Für die Immobilienbewertung heisst das, dass die Gefahren ermittelt werden genauso wie die Folgen, die dazu führen könnten, dass eine Immobilie die Anforderungen ihrer Zeit und des Marktes nicht mehr erfüllt. Dazu gehören die Bestimmung der Nachhaltigkeitsmerkmale sowie die anschliessende Quantifizierung unter finanziellen Gesichtspunkten. Auch bei der Marktanalyse von nachhaltigen Immobilien müssen Nachfrageentwicklung und Kaufbereitschaft für nachhaltige Immobilien beurteilt werden. Mit anderen Worten: Es braucht eine fundierte Analyse, um Nachhaltigkeitskriterien in einer Bewertung zu berücksichtigen, damit das Risiko auf ein Minimum beschränkt und möglich eingeschätzt werden können.

Der Swiss Valuation Standard (SVS) ist eine Norm für die Immobilienbewertung, die von allen massgeblichen Immobilienfachverbänden und Schweizer Hochschulen übernommen wurde. Bereits in ihrer zweiten Ausgabe 2012 werden die Nachhaltigkeit und der Begriff der nachhaltigen Entwicklung erwähnt, wie sie von der Weltkommis­sion für Umwelt und Entwicklung 1987 definiert wurde: «Eine Entwicklung, die die Bedürfnisse der Gegenwart befriedigt, ohne zu riskieren, dass künftige Generationen ihre eigenen Bedürfnisse nicht befriedigen können». Zum ­Thema Wertermittlung beruft sich der SVS ausdrücklich auf den erwähnten NUWEL-Leitfaden. Die im 2017 überarbeitete und erweiterte dritte SVS-Ausgabe räumt der Nachhaltigkeit noch mehr Platz ein und bestätigt so, dass «Nachhaltigkeit und die entsprechenden Kriterien in der Immobilienbranche weitgehend etabliert sind …».

Transparenz und Klarheit als Voraussetzung

Gemäss NUWEL-Leitfaden gilt es, bei der Immobilienbewertung erst diejenigen Nachhaltigkeitsmerkmale zu ermitteln, die für die Immobilie wertbestimmend und für die Risiken relevant sind. Anschliessend müssen die Nachhaltigkeitsmerkmale und -eigenschaften in die Wertberechnung und Risikoanalyse einfliessen (wobei sie zweckmässig zu berücksichtigen sind – es gilt jedoch, mindestens die wertbestimmenden Kriterien einzubeziehen). Schliesslich werden die sich ­daraus ergebenden Auswirkungen in die etablierte Berechnungsmethodik sowie Risikoanalyse integriert.

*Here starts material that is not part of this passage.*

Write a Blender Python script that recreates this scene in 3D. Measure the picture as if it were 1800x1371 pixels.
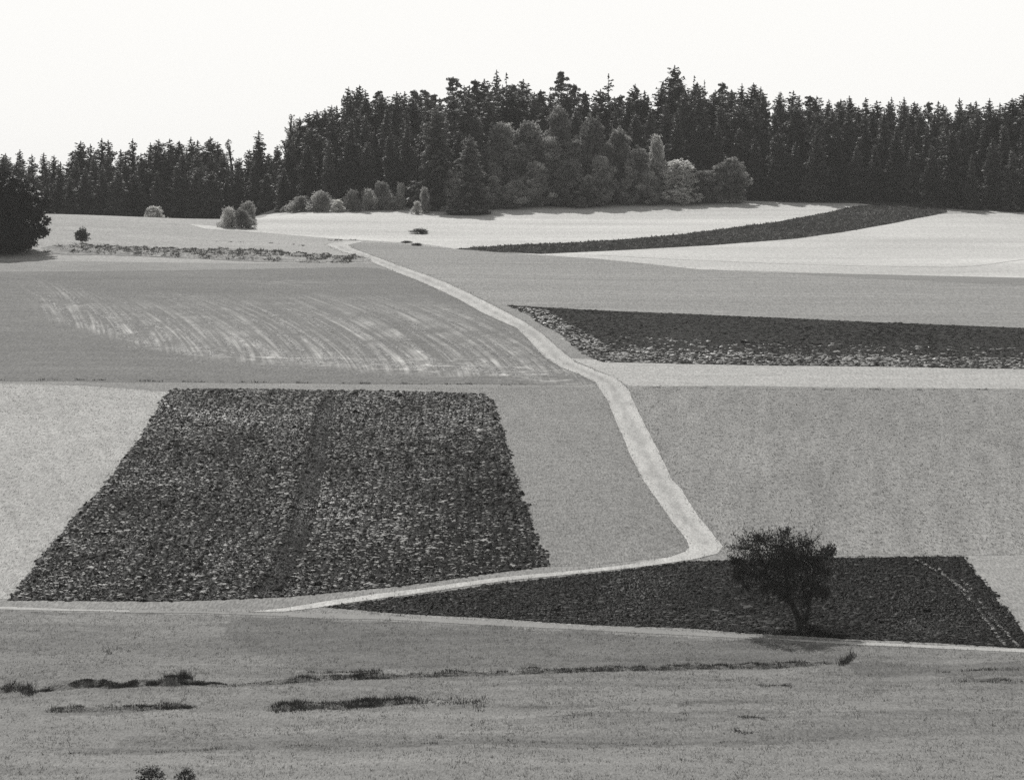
import bpy, math, random
import numpy as np
from mathutils import Vector
from mathutils.geometry import delaunay_2d_cdt

R = math.radians
sc = bpy.context.scene
for o in list(bpy.data.objects):
    bpy.data.objects.remove(o)
col = sc.collection

# ------------------------------------------------------------------ camera, sky, sun, exposure
CAMZ = 34.0                      # eye height above the valley floor (the photographer stands on the opposite hill)
FPX, W, H = 5500.0, 1800.0, 1371.0
EYE_Y = 420.0                    # row of the eye level
TILT = math.atan((H / 2 - EYE_Y) / FPX)
cam_d = bpy.data.cameras.new('camera')
cam = bpy.data.objects.new('camera', cam_d)
col.objects.link(cam)
cam.location = (0, 0, CAMZ)
cam.rotation_euler = (math.pi / 2 - TILT, 0, 0)
cam_d.sensor_width = 36.0
cam_d.lens = 36.0 * FPX / W
cam_d.clip_start = 1.0
cam_d.clip_end = 20000.0
sc.camera = cam

SUN_EL, SUN_AZ = R(43), R(-13)   # behind the forest, a little to the left
SKY_TINT = (1.0, 0.992, 0.968)
world = bpy.data.worlds.new('World')
sc.world = world
world.use_nodes = True
wn, wl = world.node_tree.nodes, world.node_tree.links
wn.clear()
sky_n = wn.new('ShaderNodeTexSky')
sky_n.sky_type = 'NISHITA'
sky_n.sun_disc = False
sky_n.sun_elevation = SUN_EL
sky_n.sun_rotation = SUN_AZ
sky_n.dust_density = 3.0
bw = wn.new('ShaderNodeRGBToBW')
tint = wn.new('ShaderNodeVectorMath'); tint.operation = 'SCALE'
tint.inputs[0].default_value = SKY_TINT
bg = wn.new('ShaderNodeBackground')
bg.inputs['Strength'].default_value = 0.15
wo = wn.new('ShaderNodeOutputWorld')
wl.new(sky_n.outputs[0], bw.inputs[0])
cap = wn.new('ShaderNodeMath'); cap.operation = 'MINIMUM'      # an even, milky sky: no part of it brighter than the rest
cap.inputs[1].default_value = 6.1
wl.new(bw.outputs[0], cap.inputs[0])
wl.new(cap.outputs[0], tint.inputs['Scale'])
wl.new(tint.outputs[0], bg.inputs['Color'])
wl.new(bg.outputs[0], wo.inputs['Surface'])

sun_d = bpy.data.lights.new('sun', 'SUN')
sun_d.energy = 3.8
sun_d.angle = R(0.6)
sun_d.color = (1.0, 0.985, 0.955)
sun = bpy.data.objects.new('sun', sun_d)
col.objects.link(sun)
svec = Vector((math.sin(SUN_AZ) * math.cos(SUN_EL), math.cos(SUN_AZ) * math.cos(SUN_EL), math.sin(SUN_EL)))
sun.rotation_euler = svec.to_track_quat('Z', 'Y').to_euler()
sun.location = (-100, 600, 400)

sc.view_settings.view_transform = 'Standard'
sc.view_settings.look = 'None'
sc.view_settings.exposure = 0.15
sc.view_settings.gamma = 1.0
sc.view_settings.use_curve_mapping = False
sc.render.engine = 'CYCLES'
sc.cycles.use_denoising = False
sc.cycles.max_bounces = 6
sc.cycles.transparent_max_bounces = 8

HAZE = 0.000078
rng = np.random.default_rng(7)
random.seed(7)

# ------------------------------------------------------------------ terrain
_cp = np.array([
    (-400, -6), (-60, -3), (0, -1.8), (20, -5), (60, -17), (100, -26), (140, -31), (185, -32.0), (212, -31.6), (240, -31.0), (252, -30.3),
    (275, -29.0), (312, -27.0), (352, -24.2), (402, -20.5), (425, -18.6), (468, -15.3), (512, -12.0), (565, -8.2),
    (620, -4.4), (665, -1.5), (722, 2.6), (772, 6.3), (800, 9.3), (850, 15), (900, 17), (1000, 14), (1200, 0),
    (2000, -30), (8000, -32), (20000, -32)])
_ty = np.arange(-400, 2001, 1.0)
_tz = np.interp(_ty, _cp[:, 0], _cp[:, 1])
_k = np.exp(-0.5 * (np.arange(-40, 41) / 12.0) ** 2); _k /= _k.sum()
_tz = np.convolve(np.pad(_tz, 40, mode='edge'), _k, mode='valid')
_fy = np.concatenate([_ty, [8000, 20000]])
_fz = np.concatenate([_tz, [-32, -32]])

def sstep(a, b, x):
    t = np.clip((x - a) / (b - a), 0, 1)
    return t * t * (3 - 2 * t)

def softplus(x, w):
    return w * np.logaddexp(0, x / w)

def terr0(X, Y):
    """smooth relief, metres above the valley datum"""
    z = np.interp(Y, _fy, _fz)
    z = z + 3.4 * np.exp(-((X + 118) / 46.0) ** 2 - ((Y - 715) / 42.0) ** 2)
    s = sstep(-46, -84, X)
    z = z - s * 0.13 * softplus(Y - 745, 8.0) * np.exp(-np.maximum(Y - 1100, 0) / 300)
    far = sstep(520, 620, Y) * (1 - sstep(780, 800, Y))
    z = z + far * 0.30 * np.sin(X / 31.0 + Y / 47.0) * np.sin(Y / 19.0 - X / 90.0)
    mid = sstep(262, 300, Y) * (1 - sstep(600, 640, Y))
    z = z + mid * (0.25 * np.sin(X / 23.0 + 1.0) * np.sin(Y / 37.0) + 0.12 * np.sin(X / 9.0 + Y / 21.0))
    near = sstep(150, 170, Y) * (1 - sstep(245, 262, Y))
    z = z + near * (0.10 * np.sin(X / 5.0 + Y / 7.0) + 0.07 * np.sin(X / 2.3 - Y / 3.1 + 2) + 0.12 * np.sin(Y / 4.7 + X / 19.0))
    return z + CAMZ

_up = np.array([0, math.sin(TILT), math.cos(TILT)])
_fw = np.array([0, math.cos(TILT), -math.sin(TILT)])

def cast(pts):
    """photo points on the ground -> world X, Y"""
    p = np.asarray(pts, float).reshape(-1, 2)
    d = _fw[None] + ((p[:, 0] - W / 2) / FPX)[:, None] * np.array([1.0, 0, 0])[None] - ((p[:, 1] - H / 2) / FPX)[:, None] * _up[None]
    ts = np.arange(150, 1000, 1.5)
    out = np.zeros((len(p), 2))
    for i in range(len(p)):
        P = d[i][None] * ts[:, None]
        g = CAMZ + P[:, 2] - terr0(P[:, 0], P[:, 1])
        k = np.argmax(g < 0)
        if g[k] >= 0:
            k = int(np.argmin(g)); t = ts[k]
        else:
            a = g[k - 1]; b = g[k]
            t = ts[k - 1] + 1.5 * a / (a - b)
        out[i] = d[i][:2] * t
    return out

def pxX(px, D):
    return (px - W / 2) / FPX * D

def rowZ(py, D):
    """height seen at photo row py at distance D"""
    v = _fw - ((py - H / 2) / FPX) * _up
    return CAMZ + v[2] / v[1] * D

# low banks and ditch edges: (photo polyline, height, decay behind the lip, raggedness)
_banks = [
    ([(28, 1216), (100, 1213), (140, 1208), (200, 1209), (260, 1205), (330, 1203), (398, 1204)], 0.62, 3.0, 0.9),
    ([(380, 1208), (500, 1201), (600, 1194), (660, 1193), (800, 1187), (1000, 1181), (1100, 1178), (1260, 1174), (1400, 1172), (1490, 1164)], 0.36, 4.0, 0.7),
    ([(80, 1251), (200, 1247), (335, 1243)], 0.30, 5.0, 0.6),
    ([(480, 1246), (600, 1243), (740, 1236)], 0.34, 4.0, 0.5),
    ([(90, 1325), (200, 1321), (400, 1316), (700, 1311), (1000, 1306), (1345, 1304)], 0.13, 6.0, 0.9),
    ([(640, 1247), (900, 1244), (1200, 1236), (1560, 1228)], 0.14, 6.0, 0.6),
    ([(1690, 1197), (1760, 1199), (1900, 1202)], 0.28, 3.0, 0.8),
    ([(1710, 1179), (1900, 1181)], 0.22, 3.0, 0.8),
    ([(1380, 1183), (1500, 1186), (1640, 1180)], 0.12, 3.0, 0.9),
]
_banks_far = [
    ([(96, 433), (200, 438), (330, 443), (450, 446), (560, 452), (650, 454)], 0.75, 7.0, 0.9),
    ([(60, 442), (200, 446), (330, 452), (450, 457), (560, 461), (640, 461)], 0.55, 5.0, 0.9),
]
BANKS = []
for lst, w in ((_banks, 0.05), (_banks_far, 0.22)):
    for pl, h, dec, rag in lst:
        q = cast(pl)
        q = q[np.argsort(q[:, 0])]
        BANKS.append((q[:, 0], q[:, 1], h, dec, rag, w))

def terr(X, Y):
    z = terr0(X, Y)
    for i, (bx, by, h, dec, rag, w) in enumerate(BANKS):
        m = (Y > by.min() - 4) & (Y < by.max() + dec * 5 + 4) & (X > bx[0] - 1) & (X < bx[-1] + 1)
        if not np.any(m):
            continue
        x, y = X[m], Y[m]
        L = bx[-1] - bx[0]
        yc = np.interp(x, bx, by) + (0.5 * np.sin(x * 1.9 + i) + 0.35 * np.sin(x * 4.3 + 2 * i)) * (2.3 if w > 0.1 else 1.0) * 0.5
        tap = sstep(bx[0], bx[0] + 0.08 * L, x) * (1 - sstep(bx[-1] - 0.08 * L, bx[-1], x))
        hh = h * tap * np.clip(1 - rag * (0.5 + 0.3 * np.sin(x * 1.1 + 3 * i) + 0.35 * np.sin(x * 2.7 + i) * np.sin(x * 0.43 + i)), 0.05, 1.5)
        d = y - yc
        add = hh / (1 + np.exp(-np.clip(d / w, -40, 40))) * np.exp(-np.maximum(d, 0) / dec)
        z = z.copy(); z[m] += add
    return z

def tz(x, y):
    return float(terr(np.array([x], float), np.array([y], float))[0])

# ------------------------------------------------------------------ materials
TINT = (1.0, 0.995, 0.972)

def noise_factor(nt, vec_scale, lo, hi, detail=2.0, src=None, rough=0.5, dist=0.0, rot=0.0):
    n, l = nt.nodes, nt.links
    if src is None:
        g = n.new('ShaderNodeNewGeometry'); src = g.outputs['Position']
    mp = n.new('ShaderNodeMapping')
    mp.vector_type = 'POINT'
    l.new(src, mp.inputs['Vector'])
    mp.inputs['Rotation'].default_value = (0, 0, rot)
    sc_ = n.new('ShaderNodeVectorMath'); sc_.operation = 'MULTIPLY'
    sc_.inputs[1].default_value = vec_scale
    l.new(mp.outputs[0], sc_.inputs[0])
    t = n.new('ShaderNodeTexNoise')
    t.inputs['Scale'].default_value = 1.0
    t.inputs['Detail'].default_value = detail
    t.inputs['Roughness'].default_value = rough
    t.inputs['Distortion'].default_value = dist
    l.new(sc_.outputs[0], t.inputs['Vector'])
    m = n.new('ShaderNodeMapRange')
    m.clamp = True
    m.inputs['From Min'].default_value = 0.28
    m.inputs['From Max'].default_value = 0.72
    m.inputs['To Min'].default_value = lo
    m.inputs['To Max'].default_value = hi
    l.new(t.outputs[0], m.inputs['Value'])
    return m.outputs[0]

def mul(nt, a, b):
    m = nt.nodes.new('ShaderNodeMath'); m.operation = 'MULTIPLY'
    for i, v in enumerate((a, b)):
        if isinstance(v, (int, float)):
            m.inputs[i].default_value = v
        else:
            nt.links.new(v, m.inputs[i])
    return m.outputs[0]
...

Der NUWEL-Leitfaden stellt für die Bewertung eine in die Hauptthemen Standort, Grundstück, Gebäude und ­Prozesse gegliederte Nachhaltigkeitscheckliste sowie einen ausführ­lichen Anhang mit Nachträgen zur Verfügung. Nun liegt es am Immobilienbewerter, unter Verwendung der passenden Instrumente den Einfluss der Nachhaltigkeitsmerkmale auf den Immobilienwert zu beurteilen. Dabei muss er stets klar und transparent erläutern, welcher Art und Bedeutung die berücksichtigten Nachhaltigkeitseigenschaften sind.